One unknown is where the low-barrier shelter will be located. “We are looking at sites, and a Realtor is also looking at sites at this point,” Hoyle says. “But we don’t have any specific information about any sites right now.”
All recommendations for a low-barrier shelter will be presented this spring, Hoyle says. The goal is for it to open by Dec. 24, which is when funding for additional beds at Salvation Army, Haywood Street Congregation and a shelter for families at AHOPE is slated to end.
Wow, sounds great. Come and go as you wish. Drunk and/or doped up ok. Bring your dog. Services on sight so no need to travsl. And “typically” guns are not allowed.

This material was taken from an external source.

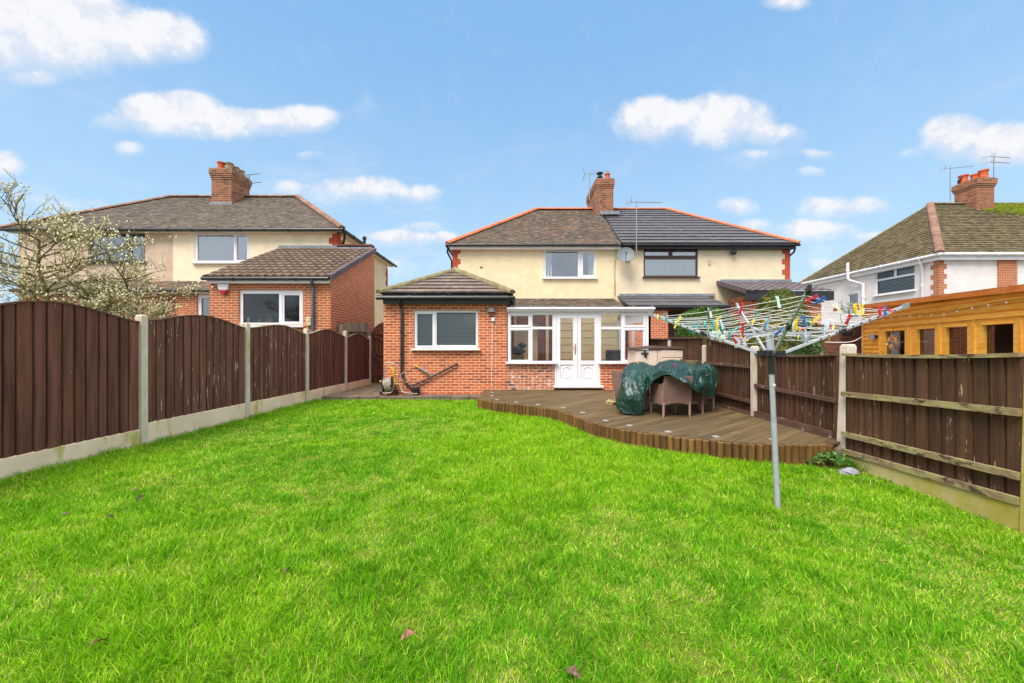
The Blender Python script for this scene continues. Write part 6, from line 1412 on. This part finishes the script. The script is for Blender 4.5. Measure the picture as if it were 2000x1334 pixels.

All decided except the location? I’d suggest next to Brownie or Esther’s house.
I believe that any citizen has the right (and possibly a duty) to oppose having this in their backyard. The YIMBYs are welcome to it…
To share the burden more equitably, the next low barrier shelter should be located further out in the county. I suggest looking at areas around Swannanoa, Leicester, Candler, and Fairview to name a few.
For the argument that a shelter needs to be close to services in Asheville, I believe we could provide transportation service (Mountain Mobility bus type perhaps) to and fro several times a day. Asheville Transit provides bus service to Black Mountain regularly (I never understood this route), so locations east would already be supported with transportation.